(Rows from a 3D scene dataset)
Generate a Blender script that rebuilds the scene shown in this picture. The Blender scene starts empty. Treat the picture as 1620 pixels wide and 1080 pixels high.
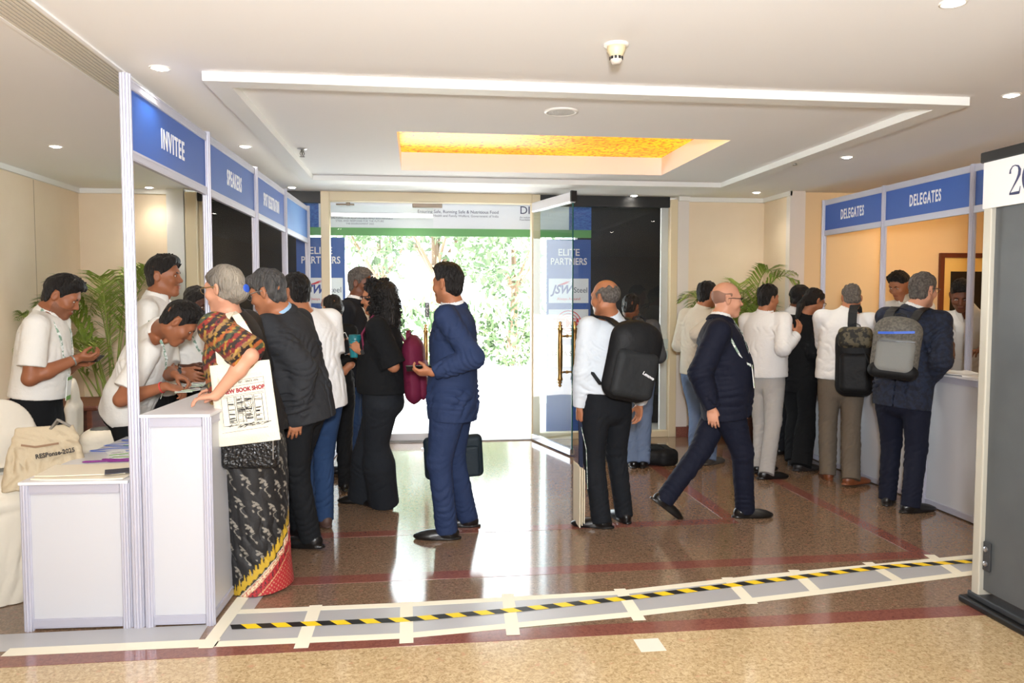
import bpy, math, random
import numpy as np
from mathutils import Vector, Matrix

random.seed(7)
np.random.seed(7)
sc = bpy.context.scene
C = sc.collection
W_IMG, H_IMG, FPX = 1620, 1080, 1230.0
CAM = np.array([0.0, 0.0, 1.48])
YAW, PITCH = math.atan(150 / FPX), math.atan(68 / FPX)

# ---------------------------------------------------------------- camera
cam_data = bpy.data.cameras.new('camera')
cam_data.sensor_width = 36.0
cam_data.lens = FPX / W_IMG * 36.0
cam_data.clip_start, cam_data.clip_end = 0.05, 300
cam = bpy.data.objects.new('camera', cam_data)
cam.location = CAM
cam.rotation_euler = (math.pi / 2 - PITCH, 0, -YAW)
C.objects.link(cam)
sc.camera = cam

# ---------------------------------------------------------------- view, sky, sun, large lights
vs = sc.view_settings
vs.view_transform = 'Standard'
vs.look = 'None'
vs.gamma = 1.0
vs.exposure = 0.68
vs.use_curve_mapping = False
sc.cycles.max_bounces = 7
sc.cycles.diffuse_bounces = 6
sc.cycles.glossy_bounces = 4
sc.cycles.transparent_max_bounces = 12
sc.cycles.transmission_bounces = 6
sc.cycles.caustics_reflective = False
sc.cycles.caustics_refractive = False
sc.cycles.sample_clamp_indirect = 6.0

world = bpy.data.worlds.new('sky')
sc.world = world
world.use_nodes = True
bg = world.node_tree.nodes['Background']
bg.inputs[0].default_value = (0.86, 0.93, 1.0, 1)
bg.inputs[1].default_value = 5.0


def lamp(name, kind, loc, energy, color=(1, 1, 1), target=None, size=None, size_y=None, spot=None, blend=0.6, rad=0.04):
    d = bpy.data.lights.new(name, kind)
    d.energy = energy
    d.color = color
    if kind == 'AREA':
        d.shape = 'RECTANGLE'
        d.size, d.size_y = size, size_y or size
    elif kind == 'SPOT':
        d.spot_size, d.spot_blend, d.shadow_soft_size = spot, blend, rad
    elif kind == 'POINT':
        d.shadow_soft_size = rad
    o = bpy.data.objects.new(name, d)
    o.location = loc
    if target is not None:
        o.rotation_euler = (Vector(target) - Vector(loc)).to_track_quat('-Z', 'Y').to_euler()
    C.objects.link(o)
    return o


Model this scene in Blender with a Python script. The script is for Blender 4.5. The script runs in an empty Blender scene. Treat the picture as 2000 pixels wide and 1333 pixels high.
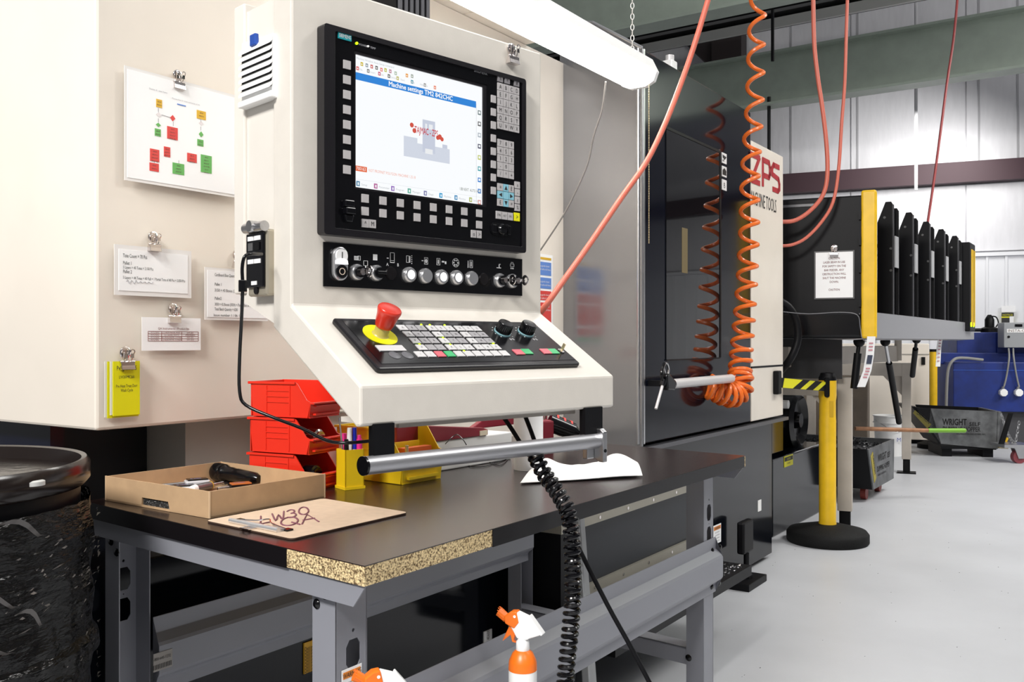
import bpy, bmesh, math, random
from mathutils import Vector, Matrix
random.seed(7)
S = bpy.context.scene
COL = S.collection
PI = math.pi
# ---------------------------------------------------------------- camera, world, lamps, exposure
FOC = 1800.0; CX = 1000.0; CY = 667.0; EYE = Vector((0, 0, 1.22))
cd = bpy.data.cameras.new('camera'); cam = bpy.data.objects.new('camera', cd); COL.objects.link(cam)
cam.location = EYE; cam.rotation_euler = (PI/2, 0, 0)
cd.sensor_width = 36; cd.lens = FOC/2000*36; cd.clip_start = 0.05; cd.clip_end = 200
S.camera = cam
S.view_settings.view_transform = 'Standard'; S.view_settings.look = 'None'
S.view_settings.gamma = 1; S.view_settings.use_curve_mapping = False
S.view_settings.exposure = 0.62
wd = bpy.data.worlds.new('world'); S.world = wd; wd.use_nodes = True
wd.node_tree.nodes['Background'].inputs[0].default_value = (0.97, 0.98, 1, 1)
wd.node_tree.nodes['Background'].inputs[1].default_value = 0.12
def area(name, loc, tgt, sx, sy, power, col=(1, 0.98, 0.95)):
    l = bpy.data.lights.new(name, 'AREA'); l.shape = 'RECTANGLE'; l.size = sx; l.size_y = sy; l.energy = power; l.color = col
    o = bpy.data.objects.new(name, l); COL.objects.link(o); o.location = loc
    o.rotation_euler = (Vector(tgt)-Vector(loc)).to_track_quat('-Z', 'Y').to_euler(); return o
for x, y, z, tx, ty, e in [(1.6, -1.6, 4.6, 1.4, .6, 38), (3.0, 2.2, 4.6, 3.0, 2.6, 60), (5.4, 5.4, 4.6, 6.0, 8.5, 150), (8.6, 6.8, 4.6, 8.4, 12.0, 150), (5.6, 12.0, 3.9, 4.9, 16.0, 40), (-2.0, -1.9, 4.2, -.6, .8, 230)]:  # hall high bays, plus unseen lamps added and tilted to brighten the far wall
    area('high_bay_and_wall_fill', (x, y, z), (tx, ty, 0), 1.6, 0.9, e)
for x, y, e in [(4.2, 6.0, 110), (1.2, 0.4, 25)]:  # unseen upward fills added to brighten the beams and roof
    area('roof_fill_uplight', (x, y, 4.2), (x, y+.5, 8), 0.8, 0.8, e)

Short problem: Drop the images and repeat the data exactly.

Solved problem:
Generate a Blender script that rebuilds the scene shown in this picture. The Blender scene starts empty. Treat the picture as 1620 pixels wide and 1080 pixels high.
import bpy, math, random
import numpy as np
from mathutils import Vector, Matrix

random.seed(7)
np.random.seed(7)
sc = bpy.context.scene
C = sc.collection
W_IMG, H_IMG, FPX = 1620, 1080, 1230.0
CAM = np.array([0.0, 0.0, 1.48])
YAW, PITCH = math.atan(150 / FPX), math.atan(68 / FPX)

# ---------------------------------------------------------------- camera
cam_data = bpy.data.cameras.new('camera')
cam_data.sensor_width = 36.0
cam_data.lens = FPX / W_IMG * 36.0
cam_data.clip_start, cam_data.clip_end = 0.05, 300
cam = bpy.data.objects.new('camera', cam_data)
cam.location = CAM
cam.rotation_euler = (math.pi / 2 - PITCH, 0, -YAW)
C.objects.link(cam)
sc.camera = cam

# ---------------------------------------------------------------- view, sky, sun, large lights
vs = sc.view_settings
vs.view_transform = 'Standard'
vs.look = 'None'
vs.gamma = 1.0
vs.exposure = 0.68
vs.use_curve_mapping = False
sc.cycles.max_bounces = 7
sc.cycles.diffuse_bounces = 6
sc.cycles.glossy_bounces = 4
sc.cycles.transparent_max_bounces = 12
sc.cycles.transmission_bounces = 6
sc.cycles.caustics_reflective = False
sc.cycles.caustics_refractive = False
sc.cycles.sample_clamp_indirect = 6.0

world = bpy.data.worlds.new('sky')
sc.world = world
world.use_nodes = True
bg = world.node_tree.nodes['Background']
bg.inputs[0].default_value = (0.86, 0.93, 1.0, 1)
bg.inputs[1].default_value = 5.0


def lamp(name, kind, loc, energy, color=(1, 1, 1), target=None, size=None, size_y=None, spot=None, blend=0.6, rad=0.04):
    d = bpy.data.lights.new(name, kind)
    d.energy = energy
    d.color = color
    if kind == 'AREA':
        d.shape = 'RECTANGLE'
        d.size, d.size_y = size, size_y or size
    elif kind == 'SPOT':
        d.spot_size, d.spot_blend, d.shadow_soft_size = spot, blend, rad
    elif kind == 'POINT':
        d.shadow_soft_size = rad
    o = bpy.data.objects.new(name, d)
    o.location = loc
    if target is not None:
        o.rotation_euler = (Vector(target) - Vector(loc)).to_track_quat('-Z', 'Y').to_euler()
    C.objects.link(o)
    return o


Model this scene in Blender with a Python script. The script is for Blender 4.5. The script runs in an empty Blender scene. Treat the picture as 2000 pixels wide and 1333 pixels high.
import bpy, bmesh, math, random
from mathutils import Vector, Matrix
random.seed(7)
S = bpy.context.scene
COL = S.collection
PI = math.pi
# ---------------------------------------------------------------- camera, world, lamps, exposure
FOC = 1800.0; CX = 1000.0; CY = 667.0; EYE = Vector((0, 0, 1.22))
cd = bpy.data.cameras.new('camera'); cam = bpy.data.objects.new('camera', cd); COL.objects.link(cam)
cam.location = EYE; cam.rotation_euler = (PI/2, 0, 0)
cd.sensor_width = 36; cd.lens = FOC/2000*36; cd.clip_start = 0.05; cd.clip_end = 200
S.camera = cam
S.view_settings.view_transform = 'Standard'; S.view_settings.look = 'None'
S.view_settings.gamma = 1; S.view_settings.use_curve_mapping = False
S.view_settings.exposure = 0.62
wd = bpy.data.worlds.new('world'); S.world = wd; wd.use_nodes = True
wd.node_tree.nodes['Background'].inputs[0].default_value = (0.97, 0.98, 1, 1)
wd.node_tree.nodes['Background'].inputs[1].default_value = 0.12
def area(name, loc, tgt, sx, sy, power, col=(1, 0.98, 0.95)):
    l = bpy.data.lights.new(name, 'AREA'); l.shape = 'RECTANGLE'; l.size = sx; l.size_y = sy; l.energy = power; l.color = col
    o = bpy.data.objects.new(name, l); COL.objects.link(o); o.location = loc
    o.rotation_euler = (Vector(tgt)-Vector(loc)).to_track_quat('-Z', 'Y').to_euler(); return o
for x, y, z, tx, ty, e in [(1.6, -1.6, 4.6, 1.4, .6, 38), (3.0, 2.2, 4.6, 3.0, 2.6, 60), (5.4, 5.4, 4.6, 6.0, 8.5, 150), (8.6, 6.8, 4.6, 8.4, 12.0, 150), (5.6, 12.0, 3.9, 4.9, 16.0, 40), (-2.0, -1.9, 4.2, -.6, .8, 230)]:  # hall high bays, plus unseen lamps added and tilted to brighten the far wall
    area('high_bay_and_wall_fill', (x, y, z), (tx, ty, 0), 1.6, 0.9, e)
for x, y, e in [(4.2, 6.0, 110), (1.2, 0.4, 25)]:  # unseen upward fills added to brighten the beams and roof
    area('roof_fill_uplight', (x, y, 4.2), (x, y+.5, 8), 0.8, 0.8, e)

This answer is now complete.